Do this well enough, and maybe you’ll have 40 people subscribed to your email list next month.

NOTE: I’m not saying community doesn’t exist on social media. I know not everyone loves emails and such. But if your entire brand sits on a social media platform, you are at the mercy of that social media platform. That platform determines (via computer algorithm) who sees what, and you don’t want to wake up one day and see that 90% of your community isn’t hearing from you. THAT’S why it’s important to get email addresses and own your own website.

We’ll Be Fine Without Social Media

This blog post is basically my Twitter replies to my friend Jocelyn’s Tweet above.

If the “fix” is something to replace this bloated social media websites that employ 2039482 people, I don’t think we can do that. But if we seek focused, sustainable, and healthy sites and events, I think we’ll be fine.

I don’t believe the answer is a daily newsletter with links to cool things that our creative friends are doing because it’d be so easy to lose track, then we’re not even opening the email, and it’s just one more thing we archive / delete. I also don’t believe it’s private Slack channels where it’s like a run-away group text, where you leave for an hour and then there’s 234,902,984 new messages.

Because we can’t do the “real life” thing if we’re scrolling through an app for hours a day. That’s not “keeping up” or “staying informed,” that’s taking time away from our creative pursuits! And emailing friends! Calling people. Have coffee with friends.

What we need is hyper-focused print. Video channels. Occasional email newsletters. Gatherings. Retreats. Live streamed conferences for accessibility and budgets (* see also ‘The End of the Conference Era‘).

And any creative media endeavor that’s “hey, this is about ART!” or “MUSIC!” is too broad. No one is lacking for “we interview creative people” podcasts.

Give me magazines and zines devoted to noise rock, pottery, or band posters.

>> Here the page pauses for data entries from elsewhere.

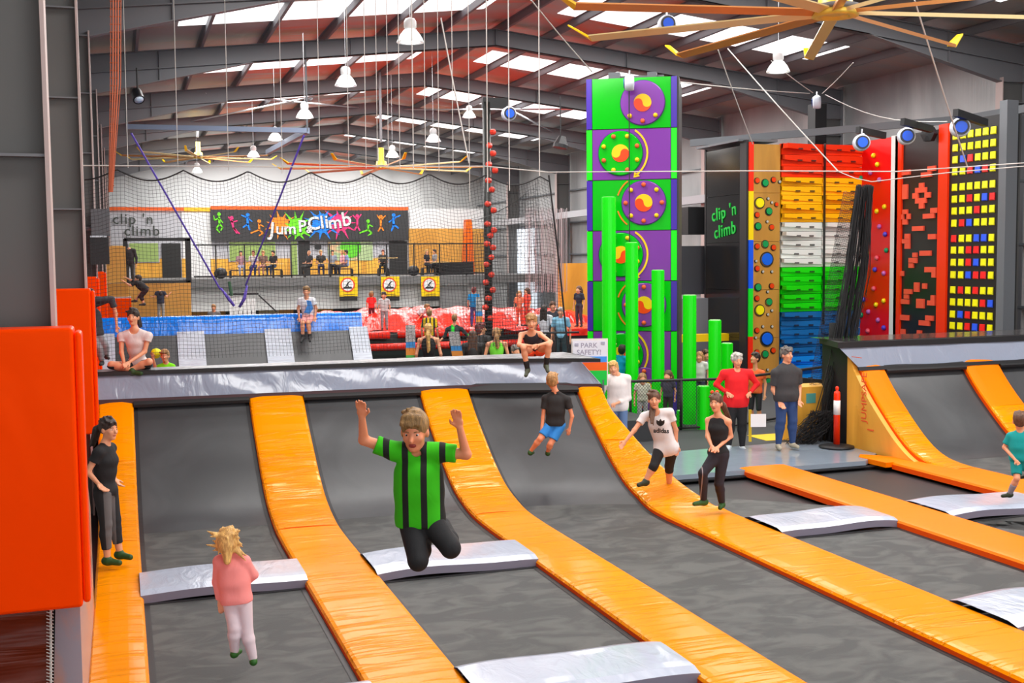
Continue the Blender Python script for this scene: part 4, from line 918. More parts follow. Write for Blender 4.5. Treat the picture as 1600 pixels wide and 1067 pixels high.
# black climbing pole with red holds
p = D(762.5, 400, 28); t = thing('climbing_pole', 'tall black pole studded with red cup-shaped holds', 'climbing pole', (p.x, p.y, -.05))
s = 28/1800
mb = MB(); mb.lathe([(6.3*s, 0), (6.3*s, 7.2)], (0, 0, 0), (0, 0, 1), 16); mb.build('pole_shaft', mat('pole_black', (.02, .022, .02), .4), t, True)
mb = MB(); mb.box(-6.5*s, 36*s, -.06, .06, 7.05, 7.3); mb.build('top_arm', M_black, t)
for x, y in ((766, 208), (758, 229), (767, 241), (758, 258), (771, 267), (758, 283), (766, 297), (758, 319), (770, 329), (758, 350), (771, 360), (765, 368), (758, 381), (770, 387), (767, 402), (758, 413), (768, 429), (757, 441), (771, 453), (762, 466), (768, 497), (757, 480)):
    q = D(x, y, 28)-t.location; mb = MB(); dx = 1 if x > 763 else -1
    mb.lathe([(.075, -.02), (.07, .07), (.03, .1)], (q.x-dx*.03, -.06, q.z), (dx*.7, -.7, 0), 8); mb.build('cup_hold', simple((.9, .06, .03), .4), t)
# background court equipment right of tower
mb = MB(); p = D(1082, 340, 34); mb.box(p.x-.3, p.x+.5, p.y-.3, p.y+.3, p.z-.5, p.z+.3); tag(mb.build('loudspeaker', M_black), 'black speaker cluster on the far wall between the two towers', 'speaker')
mb = MB(); a, b = D(1068, 620, 33), D(1110, 500, 33); mb.box(a.x-.5, a.x+1.2, a.y, a.y+.4, -.1, 2.2); tag(mb.build('padded_barrier', mat('grey_fabric', (.22, .23, .26), .6)), 'grey padded barrier seen between the green posts', 'barrier')
mb = MB(); mb.box(a.x-.7, a.x+1.6, a.y-1.2, a.y-.9, 1.05, 1.25); tag(mb.build('yellow_cushion', M_yel), 'yellow cushion on the barrier between the green posts', 'cushion')
mb = MB(); mb.box(a.x-.5, a.x+1.6, a.y+.5, a.y+3, 2.3, 3.7); tag(mb.build('dark_enclosure', mat('enclosure_grey', (.05, .05, .06), .6)), 'dark upper enclosure behind the barrier, between tower and black panels', 'enclosure')

t = thing('bungee_harness', 'purple bungee harness hanging open between the two straps', 'harness', tuple(D(370, 470, 36))); b0 = t.location.copy()
for q0, q1 in (((345, 450), (366, 478)), ((386, 446), (374, 480))): mb = MB(); mb.tube([D(*q0, 36)-b0, D((q0[0]+q1[0])/2+2, (q0[1]+q1[1])/2+3, 36)-b0, D(*q1, 36)-b0], [.03, .055, .04], 8); mb.build('leg_loop', M_strap_, t, True)
mb = MB(); mb.tube([D(358, 440, 36)-b0, D(362, 462, 36)-b0], .05, 6); mb.build('spreader', simple((.03, .12, .05)), t)
# ================================================================== UNDER THE ROOF
def lamp(px, py, w, label):
    p = D(px, py, w); t_ = thing('high_bay_light', label, 'ceiling light', tuple(p), 0, 'hanging bell-shaped lights'); 
    mb = MB(); mb.lathe([(.08, .10), (.11, .09), (.18, .0), (.235, -.11), (.24, -.125), (.23, -.12)], (0, 0, 0), (0, 0, 1), 24); mb.build('reflector_bell', mat('lit_acrylic', (.8, .85, .85), .3, emit=.55), t_, True)
    mb = MB(); mb.lathe([(.02, .3), (.08, .28), (.11, .23), (.11, .13), (.08, .1)], (0, 0, 0), (0, 0, 1), 16); mb.build('ballast_housing', M_white, t_, True)
    mb = MB(); mb.lathe([(.215, -.105), (.14, -.13), (.02, -.14)], (0, 0, 0), (0, 0, 1), 20); mb.build('lens', mat('lit_lens', (1, 1, .97), .3, emit=5), t_, True)
    mb = MB(); mb.tube([(0, 0, .28), (0, 0, max(.5, roof_z(p.x)-p.z-.3))], .006, 5); mb.build('drop_cable', M_chrome, t_)
lamp(641, 55, 20, 'nearest bell light, hanging high left of the roof ridge'); lamp(540, 125, 25, 'second bell light in the row behind the nearest one'); lamp(476, 177, 31, 'third bell light in the row, above the blue beam end')
lamp(430, 213, 36.5, 'fourth bell light in the row, over the blue beam'); lamp(677, 215, 36, 'bell light beside the black climbing pole'); lamp(613, 240, 41, 'bell light beside the hub of the far ceiling fan')
lamp(308, 265, 50, 'bell light low over the grey office sign'); lamp(1216, 103, 23.5, 'bell light under the blades of the big ceiling fan'); lamp(396, 240, 43, 'small far bell light beside the blue beam bracket'); lamp(733, 178, 40, 'far bell light just left of the black pole top')
M_fan = mat('fan_blade_brass', (.62, .25, .07), .3, .4); M_fanl = mat('fan_blade_light', (.8, .62, .3), .3, .3)
def fan(c, r, label, a0=.0, mb_=M_fan, tip=M_yel):
    t_ = thing('ceiling_fan', label, 'ceiling fan', tuple(c))
    mb = MB(); mb.lathe([(.1, .7), (.1, .25), (.18, .22), (.2, .05), (.25, .0), (.26, -.04), (.16, -.05), (.14, -.02), (.05, -.03)], (0, 0, 0), (0, 0, 1), 24); mb.build('hub', mat('fan_hub_yellow', (.85, .6, .08), .35, .2), t_, True)
    mb = MB(); mb.tube([(0, 0, .9), (0, 0, roof_z(c.x)-c.z-.2)], .05, 8); mb.build('drop_rod', M_steeldk, t_)
    mb = MB(); mb.lathe([(.24, .02), (.28, .07), (.2, .09)], (0, 0, 0), (0, 0, 1), 24); mb.build('hub_ring', M_steeldk, t_, True)
    for k in range(10):
        a = a0+2*math.pi*k/10; d = Vector((math.cos(a), math.sin(a), 0)); n = Vector((-d.y, d.x, 0)); 
        mb = MB(); w = .06; P = []
        for q, zz in ((d*.2, .02), (d*r, -.02)):
            P.append([q-n*w+Vector((0, 0, -.03)), q+n*w+Vector((0, 0, .02)), q+n*w+Vector((0, 0, .035)), q-n*w+Vector((0, 0, .015))])
        mb.hexa(P[0]+P[1]); bl = mb.build('blade', mb_ if k % 2 else M_fanl, t_)
        mb = MB(); q0, q1 = d*r, d*(r+.28)+Vector((0, 0, .17)); mb.hexa([q0-n*w-Vector((0, 0, .03)), q0+n*w, q0+n*w+Vector((0, 0, .03)), q0-n*w, q1-n*w*.5, q1+n*w*.9, q1+n*w*.9+Vector((0, 0, .02)), q1-n*w*.5+Vector((0, 0, .02))]); mb.build('winglet', tip, bl)
fan(D(1305, 20, 13.0), 3.0, 'huge brass-coloured ceiling fan near the camera, ten long blades', -.17)
fan(D(596, 262, 41), 3.6, 'far ceiling fan with yellow tips beside the black pole', .3)
fan(D(310, 246, 52), 3.3, 'farthest ceiling fan with yellow tips over the offices', .1)
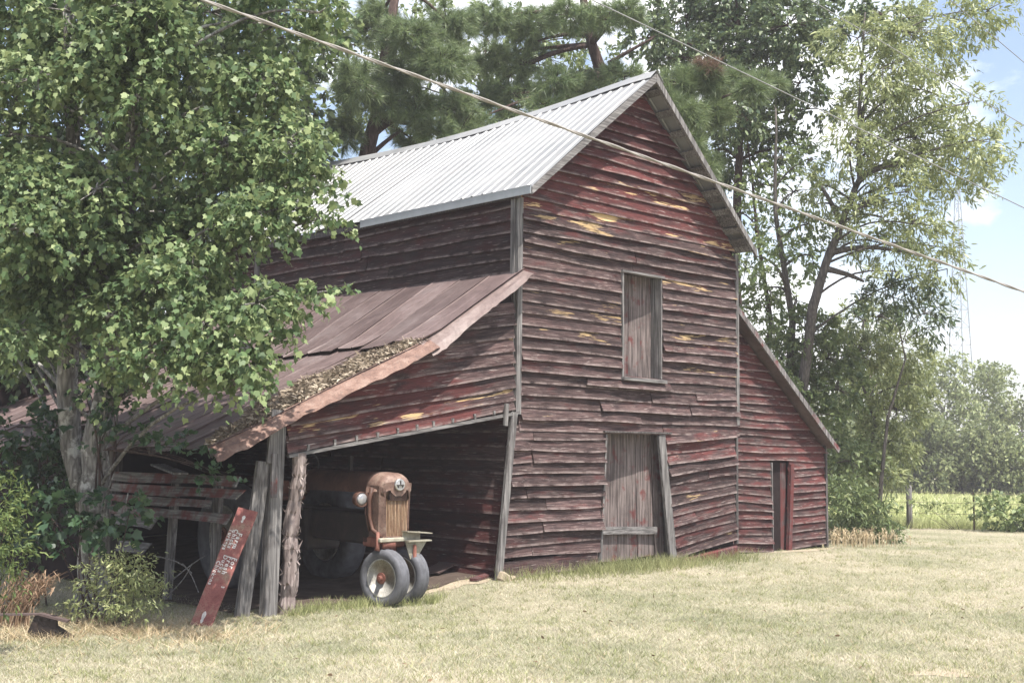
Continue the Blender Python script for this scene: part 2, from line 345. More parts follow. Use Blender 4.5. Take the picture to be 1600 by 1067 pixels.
def board(parent, P0, P1, h, n, paint=None, raw=0., tb=.040, curl=.0, wig=.006, cl=0., crr=0., name='board', mat=None, rag=.0, tt=.010, curlL=0., curlR=0., painted_shade=0.):
    P0 = Vector(P0); P1 = Vector(P1); n = Vector(n); x = (P1 - P0); ln = x.length; x.normalize(); z = x.cross(-n)
    if z.z < 0: z = -z
    z.normalize(); y = z.cross(x)
    sgn = 1 if y.dot(n) > 0 else -1
    m = max(3, int(ln / .32) + 1); vs = []; pa = []; lo = []; ph = random.uniform(0, 9); ph2 = random.uniform(0, 9)
    for i in range(m):
        t = i / (m - 1); xx = t * ln
        cu = curl * (.4 + .6 * math.sin(ph + t * ln * 1.9) ** 2) + curlL * max(0, 1 - xx / .4) ** 2 + curlR * max(0, 1 - (ln - xx) / .4) ** 2
        dz = wig * math.sin(ph2 + t * ln * 2.3) + random.uniform(-.35, .35) * wig
        xb = xx + (random.uniform(-rag, rag) if i in (0, m - 1) else 0); xt = xx + (random.uniform(-rag, rag) if i in (0, m - 1) else 0)
        if i == 0: xt += cl
        if i == m - 1: xt += crr
        if m > 2 and 0 < i < m - 1:
            lo_x = max(0, cl); hi_x = ln + min(0, crr); xt = min(max(xt, lo_x + .01 * i), hi_x - .01 * (m - i))
        for (px, py, pz, l_) in ((xb, tb + cu, dz, 1), (xt, tt, h, 0), (xt, -.004, h, 0), (xb, tb + cu - .020, dz, 1)):
            vs.append((px, py * sgn, pz)); w = P0 + x * px + z * pz
            pa.append(paint(w.x, w.y, w.z) if paint else 0); lo.append(l_)
    f = []
    for i in range(m - 1):
        b = i * 4
        for k in range(4): f.append((b + k, b + (k + 1) % 4, b + 4 + (k + 1) % 4, b + 4 + k))
    f += [(0, 1, 2, 3), tuple(4 * (m - 1) + k for k in (3, 2, 1, 0))]
    me = bpy.data.meshes.new(name); me.from_pydata(vs, [], f)
    bm = bmesh.new(); bm.from_mesh(me); bmesh.ops.recalc_face_normals(bm, faces=bm.faces); bm.to_mesh(me); bm.free()
    for nm, dat in (('paint', pa), ('raw', [raw] * len(vs)), ('low', lo), ('painted_shade', [painted_shade] * len(vs))):
        a = me.attributes.new(nm, 'FLOAT', 'POINT'); a.data.foreach_set('value', dat)
    o = link(name, me, mat or M['clap'], parent)
    o.matrix_basis = Matrix(((x.x, y.x, z.x, P0.x), (x.y, y.y, z.y, P0.y), (x.z, y.z, z.z, P0.z), (0, 0, 0, 1)))
    return o
def split_run(x0, x1, lo=1.6, hi=3.2):
    cuts = [x0]; 
    while x1 - cuts[-1] > hi: cuts.append(cuts[-1] + random.uniform(lo, hi))
    if len(cuts) > 1 and x1 - cuts[-1] < .5: cuts.pop()
    return list(zip(cuts, cuts[1:] + [x1]))

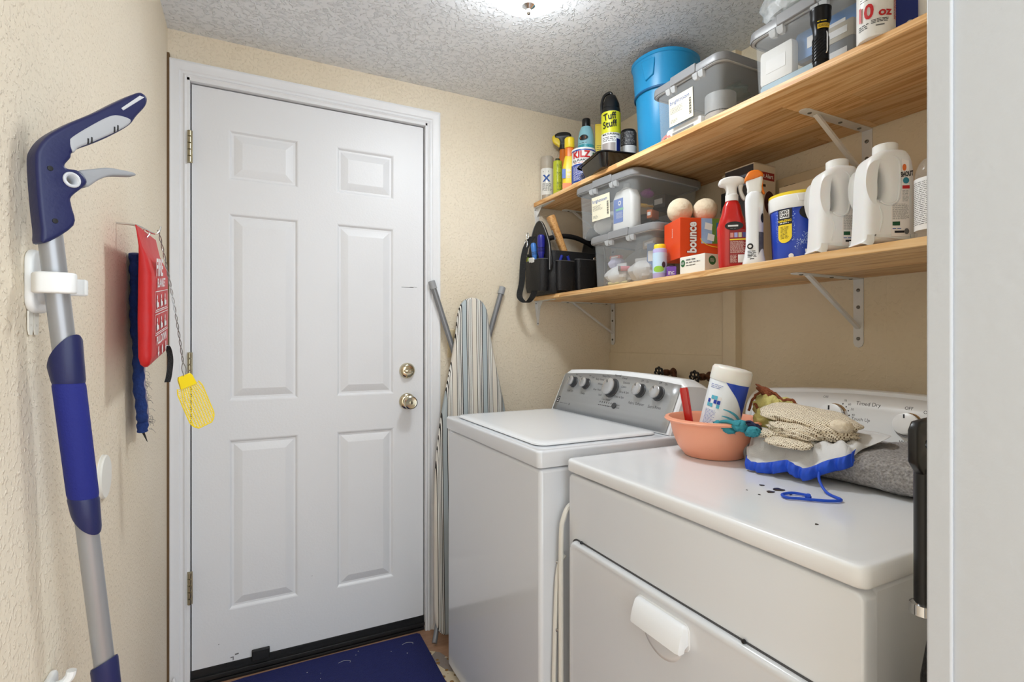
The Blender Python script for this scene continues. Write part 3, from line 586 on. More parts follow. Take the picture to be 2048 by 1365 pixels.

These would be small operations, quarterly, sustainable – the exact opposite of Instagram, or any social media outlet. Online things updated multiple times per hour ain’t doing anyone any favors (as well as using unpaid labor for all that attention). It’s time to slow the heck down.

“Aim for the edges,” as Seth Godin says (back in 2015).

“And that’s the secret to thriving on the edges: Build something that people will look for, something that people will talk about, something we would miss if it were gone.

Not for everyone.”

The more it’s for “everybody,” the more it’s for nobody.

Stop Paying Facebook to Reach Your Fans

Steve Lambert of the non-profit Center for Artistic Activism wrote a fantastic piece called, ‘Why Facebook Is a Waste of Time—and Money—for Arts Nonprofits,’ and I (of course) love it. With a Facebook account with over 4,000 “likes,” they were only reaching about 3% of their audience.

“This is by design,” writes Lambert, “people think the Facebook algorithm is complicated, and it does weigh many factors, but reaching audiences through their algorithm is driven by one thing above all others: payment. Facebook’s business model for organizations is to sell your audience back to you.”

It turns out that Facebook doesn’t even offer a discount to non-profits to reach their supporters. Classy.

“For now, we’ve found our email newsletters much more effective because at least we know the message reaches the subscribers’ inbox. And while we are no longer investing our time or our donors’ money into Facebook, it’s not a complete departure. We’re letting automated systems repost from our website and from other social networks.”

Emphasis mine. At least you know they got it. Then you can see who opened, and who clicked a link. You can also see who didn’t open your email, and a week later send it to them again. Don’t be dismayed that you don’t have 4,000 email subscribers, or even 400.

When you get 100 people to hand over their email address, then you’ve got a subscriber. Likes and faves are easy, but someone opening an email (in 2018) is raising their hand and saying, “I want more of you.”